At 15:30 -0400 08/04/2005, System6 wrote:
Date: Thu, 4 Aug 2005 06:34:58 -0700 (PDT)
From: Mel <[EMAIL PROTECTED]>

This morning, when I hit the start button, the three
lights above the three buttons (num lock, caps lock
and scroll lock) and the green light at the lower
right of the CPU came on simultaneously; the CPU
emitted a very short chime but the CPU never came on
nor did the monitor.

First, you'd probably have better luck with this question on Vintage Macs list, because it is a hardware question, not a System 6 question.

Second, there are two possibilities. You could have a failed power supply or a failed motherboard.

Power Supply: I don't remember the details, unfortunately, though some time with Deja News might pull up relevant posts, but there's a fairly common failure mode for the power supply which, IIRC, may cause this issue.

Logic Board: On these old logic boards the electrolytic capacitors leak and the leakage is corrosive. Pull the LB, examine it closely, holding it at various angles to the light and look for discolored areas (brownish) in the rear right corner. If you find some, clean it up with swabs and isopropyl (rubbing) alcohol.
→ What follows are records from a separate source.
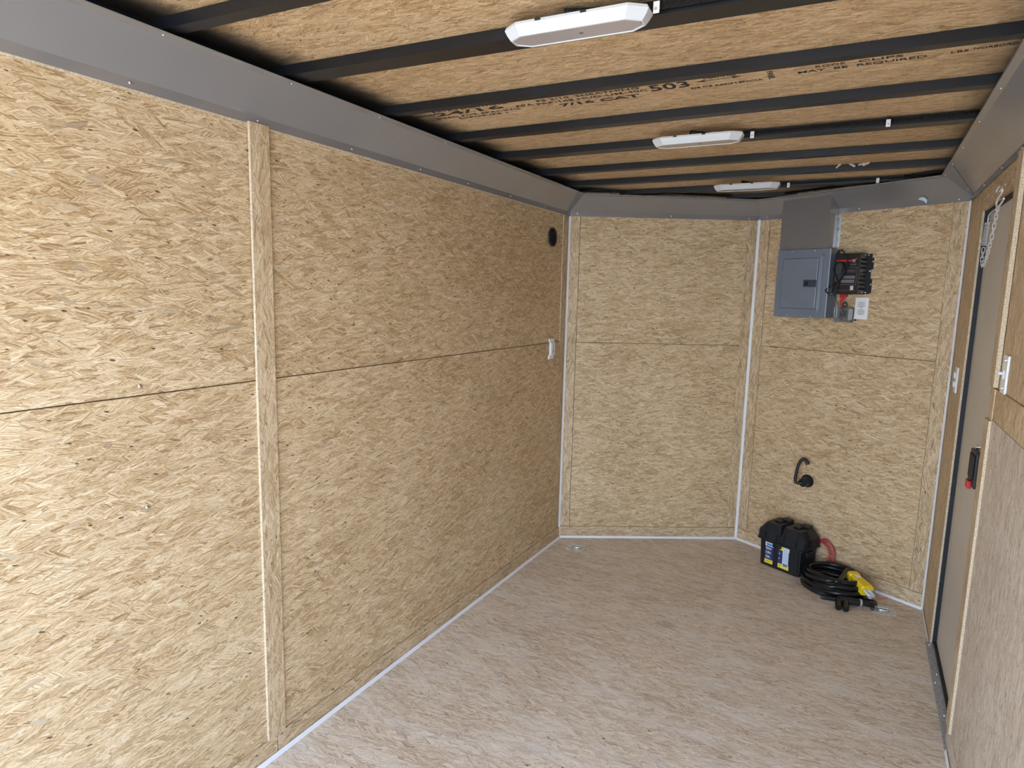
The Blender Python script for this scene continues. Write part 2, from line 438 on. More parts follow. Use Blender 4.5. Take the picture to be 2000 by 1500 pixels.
# ---- right wall (frame FR: s = -y), opening s .275 .. 1.0, z .03 .. 1.862
S0, S1, ZT = .275, 1.0, 1.862
wr = MB()
wr.box(-CYR, S0, .012, .05, 0, ZC-.001).box(S1, -REAR, .012, .05, 0, ZC-.001).box(S0, S1, .012, .05, ZT, ZC-.001)
wr = wr.build('wall_right', M['gap'], kind='structure'); wr.matrix_world = FR
sheet('front_sheet', -CYR, S0, 0.0, ZC-.002, wr, 0, 'osb', True, .012)
MB().box(S0, S0+.001, .0, .0078, 0.012, ZT).build('cut_edge', M['osb_edge'], wr)
sheet('header_sheet', S0, S1, ZT, ZC-.002, wr, 0, 'osb', False, .012)
sheet('upper_sheet', S1, -REAR, 1.2355, ZC-.002, wr, 0, 'osb', True, .012)
sheet('lower_sheet', S1, -REAR, .076, 1.139, wr, .0065, 'osb_pale', True, .012)
sheet('middle_strip', S1, -REAR, 1.140, 1.234, wr, .005, 'osb', True, .012)
sheet('base_strip', S1, -REAR, 0, .0745, wr, .009, 'osb_pale', False, .012)
for z0, z1 in ((1.24, 1.95), (.076, 1.135)):
    pr = .002 if z0 > 1 else .0067
    MB().box(S1, 1.075, -.0145, -pr, z0, z1).build('door_batten', M['osb_strip'], wr, uvrot=True)
    MB().box(1.075, 1.0775, -.0145, -pr, z0, z1).build('batten_cut_edge', M['osb_edge'], wr)
MB().box(S1, 1.072, -.008, -.0052, 1.136, 1.234).build('filler_strip', M['osb_strip'], wr, uvrot=True)

# ---- white trims: floor line and corners
def trim(name, pts_fn, mat='white_trim'):
    o = pts_fn.build(name, M[mat], kind='structure'); return o
def floor_trim(name, F, s0, s1, h=.012, d=.012):
    mb = MB().poly([(s0, 0, 0.0005), (s0, -d, 0.0005), (s0, -d*.55, h*.8), (s0, -.003, h)], (s1-s0, 0, 0))
    o = trim(name, mb); o.matrix_world = F; return o
floor_trim('trim_1', FL @ T(0, -.009, 0), REAR, -.012, .013, .011)
floor_trim('trim_2', FNL @ T(0, -.002, 0), .012, LNL-.008, .013, .009)
floor_trim('trim_3', FNR @ T(0, -.0025, 0), .008, LNR-.006, .013, .009)
floor_trim('trim_4', FR, -CYR+.008, S0-.012, .010, .006)
floor_trim('trim_5', FR @ T(0, -.009, 0), 1.06, -REAR, .012, .008)
def corner_trim(name, p, da, db, z1):
    a = Vector(da).normalized()*.009; b = Vector(db).normalized()*.009; p = Vector(p)
    k = (a+b)*.35
    mb = MB().poly([p, p+a, p+k, p+b], (0, 0, z1))
    return trim(name, mb)
ul = Vector((BX, D, 0)).normalized(); ur = Vector((W-BX, CYR-D, 0)).normalized()
inn = Vector((0.006, -.003, .001))
corner_trim('trim_6', Vector((.004, -.003, .001)), (0, -.8, 0), ul, 1.94)
corner_trim('trim_7', Vector((BX, D-.005, .001)), -ul*.6, ur*.6, 1.95)
corner_trim('trim_8', Vector((W-.002, CYR-.003, .001)), -ur, (0, -1, 0), 1.95)

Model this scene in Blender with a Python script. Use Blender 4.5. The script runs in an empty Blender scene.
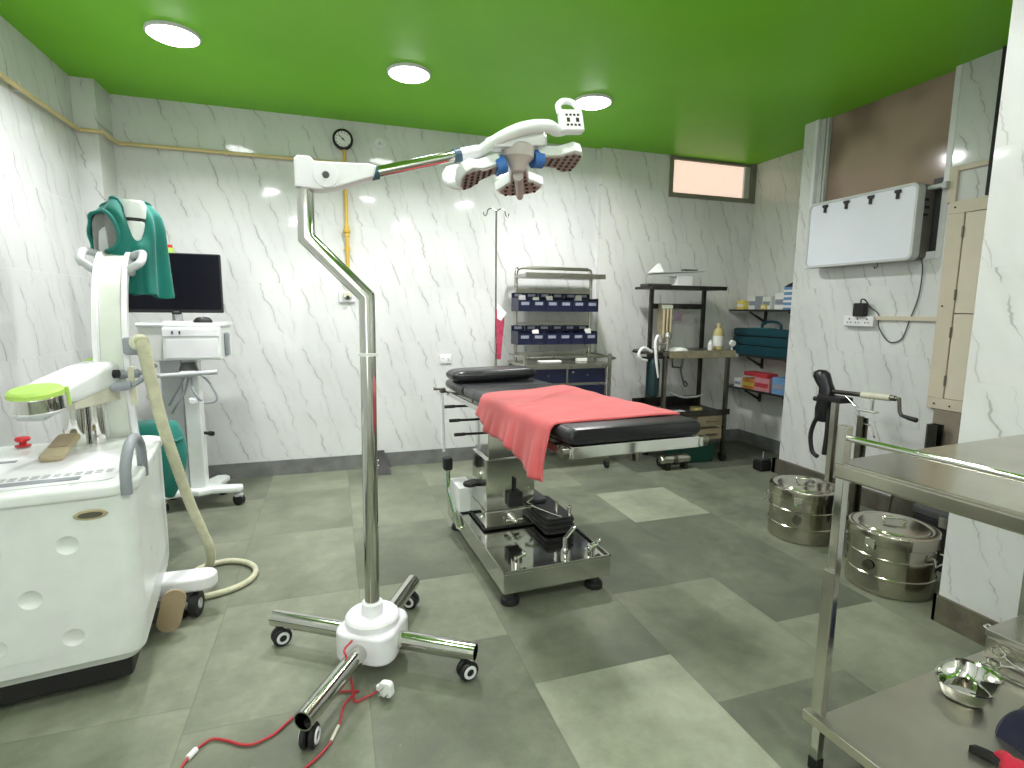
import bpy, bmesh, math, random
from mathutils import Vector, Matrix
random.seed(7)
PI = math.pi
SC = bpy.context.scene
COL = SC.collection

# ------------------------------------------------------------------ mesh helpers
def V(*a): return Vector(a)
def rotz(deg): return Matrix.Rotation(math.radians(deg), 4, 'Z')
def xform(loc=(0, 0, 0), rz=0.0): return Matrix.Translation(Vector(loc)) @ rotz(rz)

def frame(origin, xdir, ydir):
    """matrix whose x/y axes are xdir/ydir (orthonormalised)"""
    x = Vector(xdir).normalized(); y = Vector(ydir); y = (y - x * y.dot(x)).normalized(); z = x.cross(y)
    m = Matrix((x, y, z)).transposed().to_4x4(); m.translation = Vector(origin); return m

def smooth_path(pts, n=8):
    P = [Vector(p) for p in pts]; out = []
    for i in range(len(P) - 1):
        p0 = P[max(i - 1, 0)]; p1 = P[i]; p2 = P[i + 1]; p3 = P[min(i + 2, len(P) - 1)]
        for k in range(n):
            t = k / n; t2 = t * t; t3 = t2 * t
            out.append(0.5 * ((2 * p1) + (-p0 + p2) * t + (2 * p0 - 5 * p1 + 4 * p2 - p3) * t2 + (-p0 + 3 * p1 - 3 * p2 + p3) * t3))
    out.append(P[-1]); return out

class MB:
    def __init__(self, M=None):
        self.v = []; self.f = []; self.M = M
    def _add(self, vs, fs, M=None):
        b = len(self.v)
        T = self.M @ M if (self.M is not None and M is not None) else (M if M is not None else self.M)
        for p in vs:
            p = Vector(p)
            self.v.append(T @ p if T is not None else p)
        for f in fs: self.f.append([b + i for i in f])
        return self
    def _bm(self, bm, M=None):
        bm.verts.index_update()
        self._add([v.co.copy() for v in bm.verts], [[v.index for v in f.verts] for f in bm.faces], M); bm.free(); return self
    def box(self, c, s, bev=0.0, seg=2, M=None):
        bm = bmesh.new(); bmesh.ops.create_cube(bm, size=1.0)
        for v in bm.verts: v.co = Vector((v.co.x * s[0] + c[0], v.co.y * s[1] + c[1], v.co.z * s[2] + c[2]))
        if bev > 0:
            bmesh.ops.bevel(bm, geom=list(bm.edges), offset=min(bev, min(s) * 0.49), segments=seg, affect='EDGES', profile=0.5)
        return self._bm(bm, M)
    def bx(self, x0, x1, y0, y1, z0, z1, bev=0.0, seg=2, M=None):
        return self.box(((x0 + x1) / 2, (y0 + y1) / 2, (z0 + z1) / 2), (abs(x1 - x0), abs(y1 - y0), abs(z1 - z0)), bev, seg, M)
    def prism(self, out, z0, z1, bev=0.0, seg=2, M=None):
        bm = bmesh.new()
        vs = [bm.verts.new((p[0], p[1], z0)) for p in out]
        f = bm.faces.new(vs)
        r = bmesh.ops.extrude_face_region(bm, geom=[f])
        tv = [g for g in r['geom'] if isinstance(g, bmesh.types.BMVert)]
        for v in tv: v.co.z = z1
        bmesh.ops.recalc_face_normals(bm, faces=list(bm.faces))
        if bev > 0:
            es = [e for e in bm.edges if abs(e.verts[0].co.z - e.verts[1].co.z) < 1e-6]
            bmesh.ops.bevel(bm, geom=es, offset=bev, segments=seg, affect='EDGES', profile=0.5)
        return self._bm(bm, M)
    def tube(self, pts, r, n=12, caps=True, hollow=0.0, M=None):
        P = [Vector(p) for p in pts]
        Q = [P[0]]
        for p in P[1:]:
            if (p - Q[-1]).length > 1e-6: Q.append(p)
        P = Q; rr = r if isinstance(r, (list, tuple)) else None
        d = [(P[i + 1] - P[i]).normalized() for i in range(len(P) - 1)]
        up = Vector((0, 0, 1)) if abs(d[0].z) < 0.9 else Vector((1, 0, 0))
        a = d[0].cross(up).normalized(); b = d[0].cross(a).normalized()
        ring = [(a * math.cos(2 * PI * k / n) + b * math.sin(2 * PI * k / n)) for k in range(n)]
        r0 = rr[0] if rr else r
        cur = [P[0] + q * r0 for q in ring]; rings = [cur]
        for i in range(1, len(P)):
            nn = d[i - 1] if i == len(P) - 1 else (d[i - 1] + d[i])
            if nn.length < 1e-4: nn = d[i - 1]
            nn = nn.normalized(); nxt = []
            for q in cur:
                den = d[i - 1].dot(nn)
                t = (P[i] - q).dot(nn) / max(den, 0.15)
                nxt.append(q + d[i - 1] * t)
            if rr:
                k = rr[i] / max(rr[i - 1], 1e-6)
                nxt = [P[i] + (q - P[i]) * k for q in nxt]
            rings.append(nxt); cur = nxt
        vs = [v for rg in rings for v in rg]; fs = []
        for i in range(len(rings) - 1):
            for k in range(n):
                fs.append([i * n + k, i * n + (k + 1) % n, (i + 1) * n + (k + 1) % n, (i + 1) * n + k])
        if caps and not hollow:
            fs.append(list(range(n))[::-1]); fs.append([(len(rings) - 1) * n + k for k in range(n)])
        if hollow:   # recessed open end at the last ring and plain cap at the first
            fs.append(list(range(n))[::-1]); L = (len(rings) - 1) * n
            b1 = len(vs); vs += [P[-1] + (v - P[-1]) * 0.86 for v in rings[-1]]
            b2 = len(vs); vs += [P[-1] - d[-1] * hollow + (v - P[-1]) * 0.86 for v in rings[-1]]
            for k in range(n):
                k2 = (k + 1) % n
                fs.append([L + k, L + k2, b1 + k2, b1 + k]); fs.append([b1 + k, b1 + k2, b2 + k2, b2 + k])
            fs.append([b2 + k for k in range(n)])
        return self._add(vs, fs, M)
    def cyl(self, p0, p1, r, n=24, M=None, **k): return self.tube([p0, p1], r, n, M=M, **k)
    def lathe(self, prof, c=(0, 0, 0), n=32, M=None):
        vs = []; fs = []
        for (r, z) in prof:
            for k in range(n): vs.append((c[0] + r * math.cos(2 * PI * k / n), c[1] + r * math.sin(2 * PI * k / n), c[2] + z))
        m = len(prof)
        for i in range(m - 1):
            for k in range(n): fs.append([i * n + k, i * n + (k + 1) % n, (i + 1) * n + (k + 1) % n, (i + 1) * n + k])
        if prof[0][0] > 1e-5: fs.append(list(range(n))[::-1])
        if prof[-1][0] > 1e-5: fs.append([(m - 1) * n + k for k in range(n)])
        return self._add(vs, fs, M)
    def loft(self, rings, closed=True, cap=True, M=None):
        n = len(rings[0]); vs = [p for r in rings for p in r]; fs = []
        for i in range(len(rings) - 1):
            for k in range(n if closed else n - 1):
                fs.append([i * n + k, i * n + (k + 1) % n, (i + 1) * n + (k + 1) % n, (i + 1) * n + k])
        if cap and closed:
            fs.append(list(range(n))[::-1]); fs.append([(len(rings) - 1) * n + k for k in range(n)])
        return self._add(vs, fs, M)
    def grid(self, fn, nu, nv, M=None):
        vs = [fn(i / nu, j / nv) for j in range(nv + 1) for i in range(nu + 1)]
        fs = [[j * (nu + 1) + i, j * (nu + 1) + i + 1, (j + 1) * (nu + 1) + i + 1, (j + 1) * (nu + 1) + i] for j in range(nv) for i in range(nu)]
        return self._add(vs, fs, M)
    def sphere(self, c, r, s=(1, 1, 1), n=16, M=None):
        prof = [(max(r * math.sin(PI * i / n), 0.0), -r * math.cos(PI * i / n)) for i in range(n + 1)]
        vs = []; fs = []; m = n * 2
        for (q, z) in prof:
            for k in range(m): vs.append((c[0] + s[0] * q * math.cos(2 * PI * k / m), c[1] + s[1] * q * math.sin(2 * PI * k / m), c[2] + s[2] * z))
        for i in range(n):
            for k in range(m): fs.append([i * m + k, i * m + (k + 1) % m, (i + 1) * m + (k + 1) % m, (i + 1) * m + k])
        return self._add(vs, fs, M)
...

Examine the area carefully for pitted and corroded leads and solder. You may find connections that are eaten through. An ohmmeter (continuity meter) is handy for this examination.

Some folks have had luck simply cleaning the corrosive off, but for a good fix, you need to remove the old caps and replace them, preferably with tantalum caps which won't leak.
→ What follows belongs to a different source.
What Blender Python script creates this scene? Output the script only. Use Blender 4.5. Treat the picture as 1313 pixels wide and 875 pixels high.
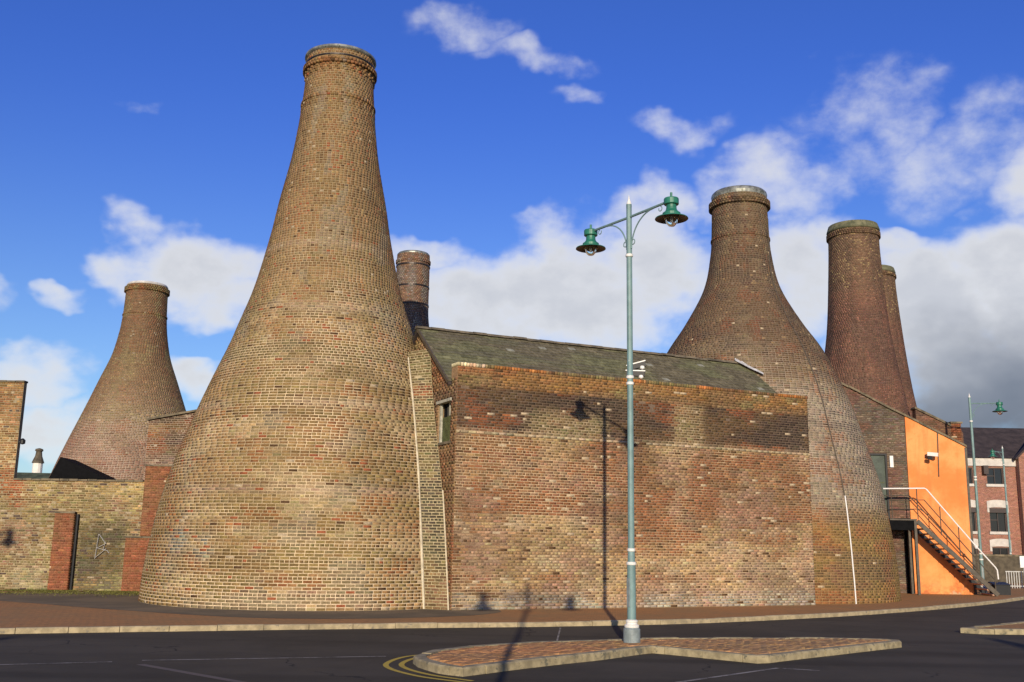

The surface mount electrolytic caps are the little round silver cans on teh board. There's about a dozen fat ones (~1/4") and a handful of thin ones (~1/8").

Marc Schrier's Clock Chipping Home Page has instructions on removing surface mount resistors using the two soldering pencil method and this is relevant to remving SM caps as well.

Replacement caps in tantalum or electrolytic are available at Digi-key and other places.

The unfortunate fact is that a huge number of these grand old machines are experiencing this type of failure. We're seeing a lot of the SE/30s with the same problem over on the Classic Mac list.

I had this failure in my IIci back in the mid-90s when a IIci was still worth close to $1000. I had to bypass a corroded via (a hole that takes a connection from front to back of circuit board) with a bit of wire wrap to fix mine.